Con su estilo característico donde la ironía, la erudición y el humor se funden magistralmente, José Altagracia nos describe la forma libre y a la vez obediente a las técnicas elementales con que Cestero ejerce su oficio. Su bondad, honestidad y solidaridad con otros colegas del gremio, así como su explicación del hecho de que todos sus soberbios Quijotes sean diferentes al indicar que una de las facetas más interesantes de este pintor, que tiene la bohemia por filosofía, reside en no copiarse jamás a sí mismo.
Haciendo discreta ostentación de sus conocimientos históricos y formativos, nos informa cómo el Impresionismo se introdujo en el país; nos habla de Giacometti, Cézanne, Van Gogh, Monet, Doré, Daumier, Soutine, Chagall y Brancusi como aquel que está familiarizado con su estilo y producción, incluyendo además la plástica de sus compatriotas Yoryi Morel, Mario Grullón y Goico. Su artículo debería a mi juicio ser afichado en la entrada y el lobby de ACROARTE por su discernimiento y sabiduría en el terreno de la Pintura.
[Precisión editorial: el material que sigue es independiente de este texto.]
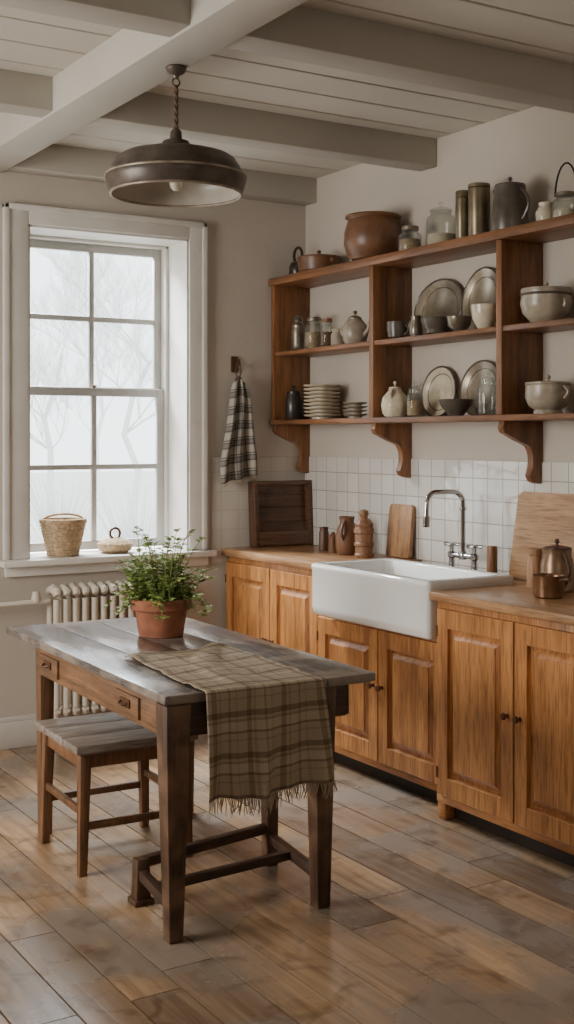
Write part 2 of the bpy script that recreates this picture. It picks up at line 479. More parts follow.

Con placentera complacencia me he enterado que Mercader fue muy amigo –enllave– del más enigmático y original artista que teníamos en la primera promoción de ingenieros agrónomos de la UASD, al cual bautizó como el quinto Beatle. Su nombre era Amaury Villalba Cisneros, fallecido en 1995 con apenas 50 años de edad mientras desde un helicóptero monitoreaba manatíes en Barahona, quien era un reputado experto en el diseño gráfico, la ilustración y montajes artísticos, al cual un amigo suyo a raíz de su muerte calificó como el último apóstol de las cosas simples y hermosas.
Luego de muchos años residiendo y trabajando en los dos grandes centros urbanos del país, nuestro artista se ha decidido por la vuelta al campo, el retorno a la semilla, actitud a menudo asumida por los artistas cuando son legítimos, verdaderos. A la hora actual tiene su casa-taller en Guazumal, provincia de Santiago, comunidad que está a unos 800 metros sobre el nivel del mar y ha sido la cuna de dos grandes investigadores dominicanos: el Doctor José de Jesús Jiménez y el botánico Eugenio de Jesús Marcano.
Puesto que jamás asisto a las exposiciones donde la decoración y la ornamentación son ahora conceptuadas como pintura Moderna o Contemporánea, sueño con la organización de una colectiva retro con los trabajos que más me gustan de la plástica dominicana, a saber: escenas campestres de Yoryi; coches de Guillo y marinas de su hijo Willy; flamboyanes de Caimares; plumillas de Camilo Carrau; acuarelas de Rafi Vásquez; quijotes y espacios coloniales de Cestero; algunos caseríos de Carlos Hidalgo y desde luego retratos y caricaturas de Príamo Morel y Mercader.
En definitiva, José Altagracia, aunque no nació en Santiago residió por años en Los Laureles cuando este sector de Santiago conservaba las coordenadas botánicas y viales de antaño, y al devenir como el más sobresaliente embajador del arte pictórico del mismo, quienes fuimos sus vecinos nos sentimos orgullosos y satisfechos de sus logros aunque en aquel entonces desconocíamos sus recursos y estelar talento. Por su constante dedicación y a pesar de sus éxitos, estamos seguros que no se dormirá en sus laureles no obstante vivir una buena parte de su vida bajo sus sombras en aquel nostálgico barrio.